北慕城南 提交于 2019-12-13 02:15:27

问题


After figuring out the signature of the signal function, I modified the example given by https://en.cppreference.com/w/c/program/signal.

But why can't I call the function (the signal handler) returned by the signal, instead I can call it direclty ?


void (*signal( int sig, void (*handler) (int))) (int);

The signal function returns a pointer to function, which is void (*)(int).

Return value

Previous signal handler on success or SIG_ERR on failure (setting a signal handler can be disabled on some implementations).

#include <signal.h>
#include <stdio.h>

void signal_handler(int signal)
{
    printf("hahahah\n");
}

int main(void)
{
    void (*f1)(int);
    f1 = signal(SIGINT, signal_handler);
    f1(3);  //Get signal SIGSEGV and failed
//    signal_handler(3); //OK
    raise(SIGINT);

}

I know it might look like a meaningless question, but the point is, f1 points to signal_handler, so calling f1(3) is just like calling signal_handler(3), I don't understand why the latter is ok but not the former, there should be not "tricks" that can make between these two calling function statments, I think.


回答1:


In the following line:

f1 = signal(SIGINT, signal_handler);

f1 is assigned a previous signal handler (which is not signal_handler in the code) which may not be a pointer to a function that you can call with an int argument.

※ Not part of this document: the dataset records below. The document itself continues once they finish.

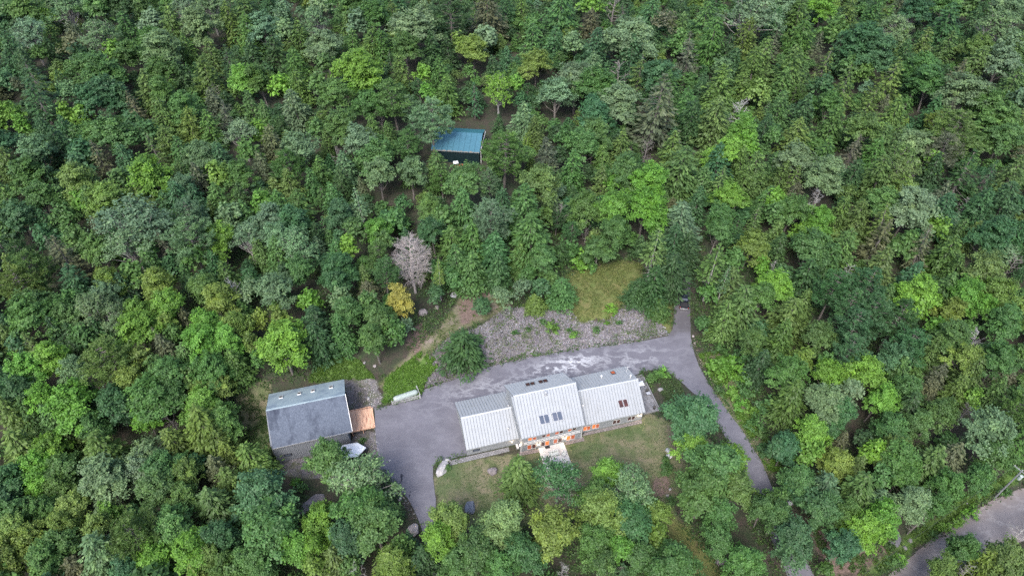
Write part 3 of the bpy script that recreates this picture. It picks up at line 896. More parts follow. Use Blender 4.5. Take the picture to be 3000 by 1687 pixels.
put('fascia', MB().hexa([(eL[0], eL[1] - 0.06, 3.52), (eR[0], eR[1] - 0.06, 3.52), (eR[0], eR[1] - 0.004, 3.52), (eL[0], eL[1] - 0.004, 3.52)],
    [(eL[0], eL[1] - 0.06, 3.79), (eR[0], eR[1] - 0.06, 3.79), (eR[0], eR[1] - 0.004, 3.79), (eL[0], eL[1] - 0.004, 3.79)]), M_METAL, barn)
put('rake_board', MB().hexa([(eR[0] + 0.0, eR[1], eR[2] - 0.15), (eR[0] + 0.08, eR[1], eR[2] - 0.15), (rR[0] + 0.08, rR[1], rR[2] - 0.15), (rR[0], rR[1], rR[2] - 0.15)],
    [(eR[0], eR[1], eR[2] + 0.06), (eR[0] + 0.08, eR[1], eR[2] + 0.06), (rR[0] + 0.08, rR[1], rR[2] + 0.06), (rR[0], rR[1], rR[2] + 0.06)]), M_METAL, barn)
for a, b in ((403, 408), (662, 355), (854, 317), (1110, 265)):
    skylight(a, b, BB, False, 0.62, 0.95, M_SCREEN, barn, M_TRIM, ZB)
def wall_pt(p, yw):
    return on_wall(p, yw)
wx, wz = wall_pt(ZB(500, 1213), by0)
f = put('window', MB().box(wx - 0.72, by0 - 0.12, wz + 0.32, wx + 0.72, by0 - 0.052, wz + 0.42).box(wx - 0.72, by0 - 0.12, wz - 0.4, wx - 0.6, by0 - 0.052, wz + 0.32).box(wx + 0.6, by0 - 0.12, wz - 0.4, wx + 0.72, by0 - 0.052, wz + 0.32).box(wx - 0.6, by0 - 0.12, wz - 0.4, wx + 0.6, by0 - 0.052, wz - 0.32), M_SCREEN, barn)
put('pane', MB().box(wx - 0.6, by0 - 0.10, wz - 0.32, wx + 0.6, by0 - 0.053, wz + 0.32), M_GLASS_BLUE, f)
put('door', MB().box(bx1 + 0.055, 14.2, -0.1, bx1 + 0.12, 16.8, 2.2), M_SIDING, barn)

# orange deck bridging from the driveway to the barn
od = thing('deck_bridge', 'orange-brown plank deck bridging the barn and the driveway', 'deck', (OX, OY, 0), HA)
dx0, dx1 = -35.55, -30.72
dys = lambda x: 13.15 + 0.02 * (x - dx0)
dyn = lambda x: 18.2 - 0.07 * (x - dx0)
nb = 26
for k in range(nb):
    xa, xb = dx0 + (dx1 - dx0) * k / nb + 0.012, dx0 + (dx1 - dx0) * (k + 1) / nb - 0.012
    mb = MB().hexa([(xa, dys(xa), 0.08), (xb, dys(xb), 0.08), (xb, dyn(xb), 0.08), (xa, dyn(xa), 0.08)], [(xa, dys(xa), 0.12), (xb, dys(xb), 0.12), (xb, dyn(xb), 0.12), (xa, dyn(xa), 0.12)])
    put('deck_plank', mb, M_DECK, od)
put('rim_board', MB().box(dx0, 13.02, -0.12, dx1, 13.13, 0.2).box(dx0, 18.22, -0.12, dx1 - 0.2, 18.33, 0.2).box(dx1, 13.02, -0.12, dx1 + 0.12, 18.0, 0.16), M_DECK, od)
for x in (dx0 + 0.3, (dx0 + dx1) / 2, dx1 - 0.5):
    for y in (13.4, 17.6):
        put('post', MB().box(x - 0.07, y - 0.07, -2.3, x + 0.07, y + 0.07, 0.079), M_DECK, od)

# white canopied screen shelter in front of the barn
sh = thing('screen_shelter', 'pointed-end white-roofed shelter with dark screen sides by the barn corner', 'shelter', (OX, OY, 0), HA)
zt = 0.55
hp = [hz(*ZB(*p), zt) for p in ((1380, 1255), (1490, 1240), (1608, 1115), (1480, 1042), (1240, 1085), (1130, 1150), (1190, 1262))]
cx, cy = sum(p[0] for p in hp) / 7, sum(p[1] for p in hp) / 7
pk = [(cx + (p[0] - cx) * 0.25, cy + (p[1] - cy) * 0.15) for p in hp]
rf = MB().hexa([(*p, zt - 0.04) for p in hp], [(*p, zt) for p in hp])
put('roof_deck', rf, M_WHITEROOF, sh)
for i in range(7):
    j = (i + 1) % 7
    a, b = Vector(hp[i]), Vector(hp[j]); pa, pb = Vector(pk[i]), Vector(pk[j])
    q = [a.lerp(b, 0.012), a.lerp(b, 0.988), pb.lerp(pa, 0.012), pa.lerp(pb, 0.012)]
    mb = MB().hexa([(q[0].x, q[0].y, zt + .01), (q[1].x, q[1].y, zt + .01), (q[2].x, q[2].y, zt + .37), (q[3].x, q[3].y, zt + .37)], [(q[0].x, q[0].y, zt + .04), (q[1].x, q[1].y, zt + .04), (q[2].x, q[2].y, zt + .40), (q[3].x, q[3].y, zt + .40)])
    put('roof_panel', mb, M_WHITEROOF, sh)
ins = [(cx + (p[0] - cx) * 0.95, cy + (p[1] - cy) * 0.93) for p in hp]
put('screen_wall', MB().hexa([(*p, -2.3) for p in ins], [(*p, zt - 0.05) for p in ins]), M_SCREEN, sh)
for p in ins:
    put('post', MB().box(p[0] - 0.05, p[1] - 0.05, -2.3, p[0] + 0.05, p[1] + 0.05, zt - 0.045), M_DARKFRAME, sh)

# ------------------------------------------------------------------ teal metal shed in the woods
r0, r1 = hz(*ZS(412, 243), 9.4), hz(*ZS(1195, 288), 9.4)
w0, w1 = to_w(*r0), to_w(*r1)
sa = math.atan2(w1[1] - w0[1], w1[0] - w0[0])
SL = math.dist(w0, w1)
shed = thing('metal_shed', 'teal-roofed metal shed with dark green sides hidden among the trees', 'shed', (w1[0], w1[1], 0), sa)
zr, ze = 9.4, 7.5
def SP(px, py, z):
    x, y = ray(px, py, z)
    x -= w1[0]; y -= w1[1]
    return x * math.cos(sa) + y * math.sin(sa), -x * math.sin(sa) + y * math.cos(sa)
ef = SP(*ZS(1165, 612), ze)[1]
eb = SP(*ZS(1215, 225), ze)[1]
kf = (zr - ze) / -ef; kb2 = (zr - ze) / eb
gz = min(T(*w1), T(*w0)) - 0.5
put('wall', MB().prism_x([(ef + 0.25, gz - 2), (eb - 0.25, gz - 2), (eb - 0.25, ze - 0.1), (0, zr - 0.12), (ef + 0.25, ze - 0.1)], -SL + 0.2, -0.25), M_TEALDARK, shed)
fr_ = put('roof_front', MB().hexa([(-SL, ef, ze - .08), (0, ef, ze - .08), (0, 0, zr - .08), (-SL, 0, zr - .08)], [(-SL, ef, ze), (0, ef, ze), (0, 0, zr), (-SL, 0, zr)]), M_TEAL, shed)
for k in range(9):
    a, b = -SL + SL * k / 9 + 0.02, -SL + SL * (k + 1) / 9 - 0.02
    mb = MB().hexa([(a, ef - .05, ze + .005), (b, ef - .05, ze + .005), (b, -0.03, zr + .005), (a, -0.03, zr + .005)], [(a, ef - .05, ze + .04), (b, ef - .05, ze + .04), (b, -0.03, zr + .04), (a, -0.03, zr + .04)])
    mb.hexa([(b - .09, ef, ze + .045), (b, ef, ze + .045), (b, -.03, zr + .045), (b - .09, -.03, zr + .045)], [(b - .09, ef, ze + .15), (b, ef, ze + .15), (b, -.03, zr + .15), (b - .09, -.03, zr + .15)])
    put('roof_panel', mb, M_TEAL, fr_)
    # litter washed against the curved eave of each panel
    mb = MB()
    for t in range(6):
        u0, u1 = a + (b - a - .1) * t / 6, a + (b - a - .1) * (t + 1) / 6 - 0.01
        hgt = 0.25 + 0.5 * random.random() * (1 - abs(t - 2.5) / 4)
        mb.hexa([(u0, ef - .06, ze + .042), (u1, ef - .06, ze + .042), (u1, ef + hgt, ze + .042 + kf * hgt), (u0, ef + hgt, ze + .042 + kf * hgt)], [(u0, ef - .06, ze + .06), (u1, ef - .06, ze + .06), (u1, ef + hgt, ze + .05 + kf * hgt), (u0, ef + hgt, ze + .05 + kf * hgt)])
    kind(put('leaf_litter', mb, M_RUST, fr_), 'stuff')
put('roof_back', MB().hexa([(-SL, 0, zr - .08), (0, 0, zr - .08), (0, eb, ze - .08), (-SL, eb, ze - .08)], [(-SL, 0, zr + .02), (0, 0, zr + .02), (0, eb, ze + .02), (-SL, eb, ze + .02)]), surface('teal_shadow_side', (0.025, 0.12, 0.15), (0.035, 0.15, 0.18), 1.5, 0.5), shed)
cr = MB()
x = -SL + 0.3
while x < -0.3:
    cr.box(x, ef + 0.20, gz - 2, x + 0.1, ef + 0.246, ze - 0.15); x += 0.45
kind(put('wall_ribs', cr, M_TEALDARK, shed), 'stuff')
put('trim_post', MB().box(0.1, ef + 1.0, gz - 1, 0.28, ef + 1.2, ze + 0.4).box(0.1, ef + 1.2, ze - 0.2, 0.25, eb - 1.0, ze + 0.1), M_TRIM, shed)

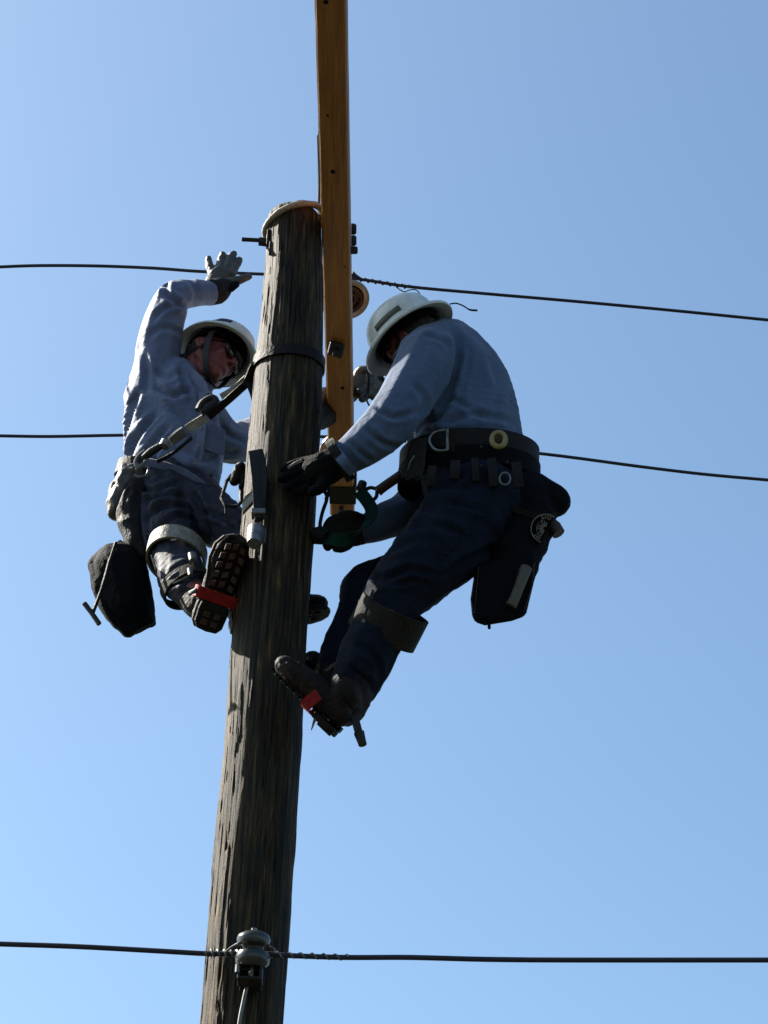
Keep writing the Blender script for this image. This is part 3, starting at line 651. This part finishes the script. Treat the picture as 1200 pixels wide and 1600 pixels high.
# belts
bc = P(733, 735, -.04)
b1 = band(bc + UP * .035, V(.05, 1, .42), V(1, .02, 0), .221, V(0, -.42, 1), .190, .062, .010, 'leather_dark', 'body_belt', B)
b2 = band(bc - UP * .030, V(.05, 1, .42), V(1, .02, 0), .223, V(0, -.42, 1), .192, .060, .012, 'black', 'tool_belt', B)
MB().ribbon(pline([(650, 750, -.20), (662, 746, -.24), (682, 741, -.262)], 5), .010, .004, V(.1, 1, 0)).build('green_strap', 'webbing_green', b2)
for (x0, y0, x1, y1, w_) in ((712, 722, 710, 748, .030), (742, 718, 744, 752, .022), (768, 718, 772, 760, .028), (676, 730, 672, 756, .026), (806, 724, 812, 762, .03)):
    MB().ribbon(pline([(x0, y0, -.262), ((x0 + x1) / 2, (y0 + y1) / 2, -.272), (x1, y1, -.262)], 4), w_, .014, V(1, .1, 0)).build('tool_loop', 'leather_dark', b2)
MB().prism([P(640, 690, -.22), P(668, 682, -.25), P(664, 728, -.25), P(660, 742, -.25), P(634, 752, -.21), P(630, 730, -.20)], fwd * .02).build('back_pad', 'pad', b1, smooth=False, bevel=.006)
MB().tube(pline([(648, 712, -.225), (642, 722, -.215), (638, 736, -.21)], 4), .004, 6).build('hook_bar', 'galv', b1)
# D ring
m = MB(); m.tube(pline([(700, 672, -.27), (684, 674, -.27), (674, 680, -.262), (671, 689, -.26), (676, 699, -.258), (686, 704, -.26), (700, 703, -.262)], 5), .0042, 8)
m.tube([P(700, 671, -.27), P(699, 703, -.262)], .005, 8); m.build('waist_ring', 'steel', b1)
MB().box(P(706, 688, -.268), rgt * .010, upv * .038, fwd * .004).build('ring_keeper', 'leather_dark', b1, smooth=False, bevel=.002)
for p_ in ((738, 672), (752, 698), (752, 728), (793, 722)): MB().lathe([(0, -.005), (.005, -.003), (.005, .003)], P(*p_, -.29), fwd, 10).build('rivet', 'steel_dark', b1)
# yellow tape roll
tr = empty('tape_roll', P(779, 700, -.28), 'small yellow tape roll hanging at the belt of the right lineman', 'tape roll')
m = MB(); tp = [P(779 + 10.5 * math.cos(a), 687 + 11 * math.sin(a), -.285) for a in np.linspace(0, 6.283, 33)[:-1]]
m.tube(tp, .0085, 10, closed=True, aspect=1.0); m.build('ring', 'yellow', tr)
MB().lathe([(.018, -.004), (.018, .012)], P(779, 687, -.28), fwd, 20).build('core', 'leather_brown', tr)
kr = [P(789 + 8.5 * math.cos(a), 748 + 9.5 * math.sin(a), -.275) for a in np.linspace(0, 6.283, 25)[:-1]]
MB().tube(kr, .0030, 8, closed=True).build('key_ring', 'galv', label='small bright metal ring under the yellow tape roll', cat='ring')

# black pouch
ph = empty('tool_pouch', P(800, 900, -.12), 'black tool pouch with round white emblem behind the hip of the right lineman', 'tool pouch')
skin('pouch_body', chain([(800, 762, -.10, 38, .07), (826, 790, -.10, 46, .075), (822, 830, -.12, 42, .07), (806, 865, -.13, 42, .065), (803, 895, -.14, 36, .05)]) +
     chain([(830, 760, -.10, 26, .06), (862, 782, -.10, 27, .055), (868, 785, -.10, 22, .05)]), 'black', ph, voxel=.006, smooth=3, fold=[(.005, 11, V(.5, -1, 0), .4), (.002, 30, V(.5, -1, 0), .4)])
m = MB(); po = [P(746, 880, -.20), P(838, 868, -.20), P(836, 905, -.20), P(822, 963, -.20), P(800, 971, -.20), P(758, 978, -.20), P(740, 972, -.20), P(737, 940, -.20)]
m.prism(po, Vector((0, .10, .075))); m.build('holster', 'black', ph, smooth=False, bevel=.012)
MB().tube([P(764, 972, -.18), P(764.5, 982, -.18)], .005, 8).build('drain_tab', 'black', ph)
MB().ribbon([P(739, 962, -.204), P(770, 968, -.206), P(800, 963, -.206), P(822, 955, -.204)], .012, .004, upv).build('hem', 'black', ph)
for a_, b_, c_ in (((748, 886), (744, 925), (741, 960)), ((834, 880), (832, 915), (819, 955))):
    MB().tube([P(*a_, -.2075), P(*b_, -.2075), P(*c_, -.2075)], .0012, 5).build('stitching', 'leather_brown', ph)
MB().ribbon(pline([(752, 772, -.175), (790, 790, -.19), (838, 806, -.19), (868, 806, -.16)], 5), .018, .006, upv).build('pouch_flap_edge', 'leather_dark', ph)
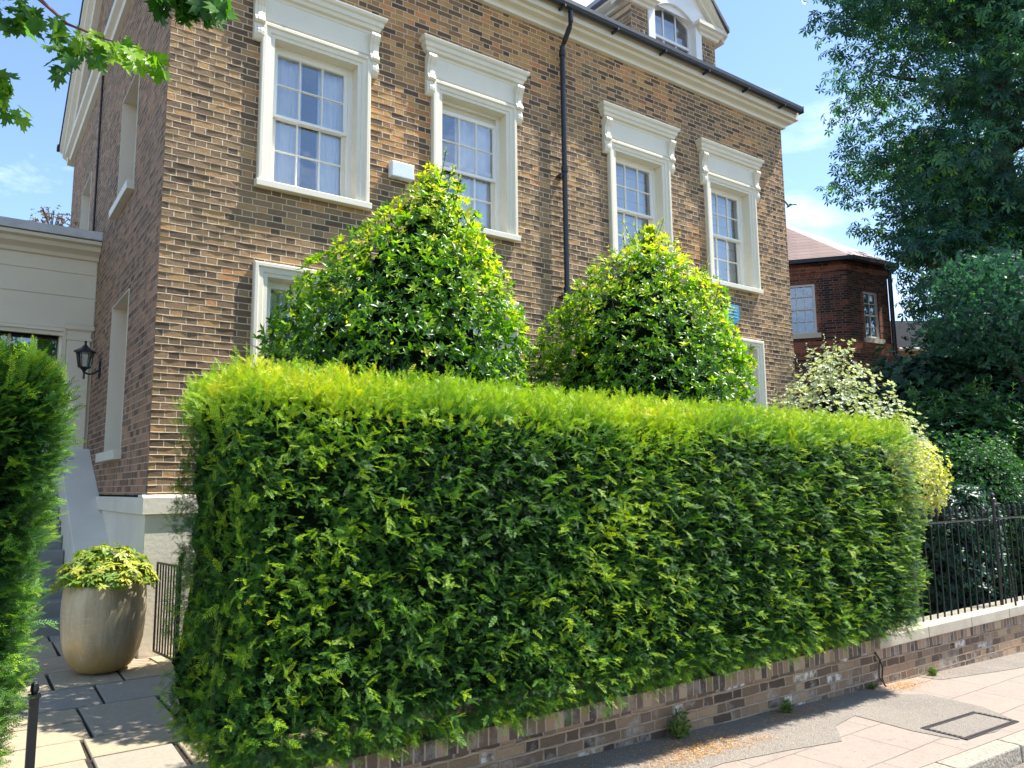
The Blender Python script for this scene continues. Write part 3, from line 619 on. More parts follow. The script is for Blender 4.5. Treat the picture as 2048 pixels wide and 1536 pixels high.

To achieve the effect you want to have define a second signal handler and assign it to f1 after the line mentioned above.

Something like this:

#include <signal.h>
#include <stdio.h>

void signal_handler2(int signal)
{
    printf("hahahah2222\n");
}

void signal_handler(int signal)
{
    printf("hahahah\n");
}

int main(void)
{
    void (*f1)(int);
    f1 = signal(SIGINT, signal_handler);
    f1 = signal(SIGINT, signal_handler2);
    f1(3);  //Success
    signal_handler2(3); //OK
    raise(SIGINT);    
}

Output:

hahahah
hahahah2222
hahahah2222

See Live Demo




回答2:


There are at least 3 values that signal() can return that are not pointers to real functions:

  1. SIG_DFL — typically ((void (*)(int))0)
  2. SIG_IGN — typically ((void (*)(int))1)
  3. SIG_ERR — typically ((void (*)(int))-1)

When a program starts, the signals are either in SIG_IGN or SIG_DFL mode; you can subsequently set them to another value.

When you call f1 = signal(SIGINT, signal_handler);, you get back one of SIG_DFL and SIG_IGN — and neither of those is a pointer to a callable function (even though their type is pointer to a function of the correct type).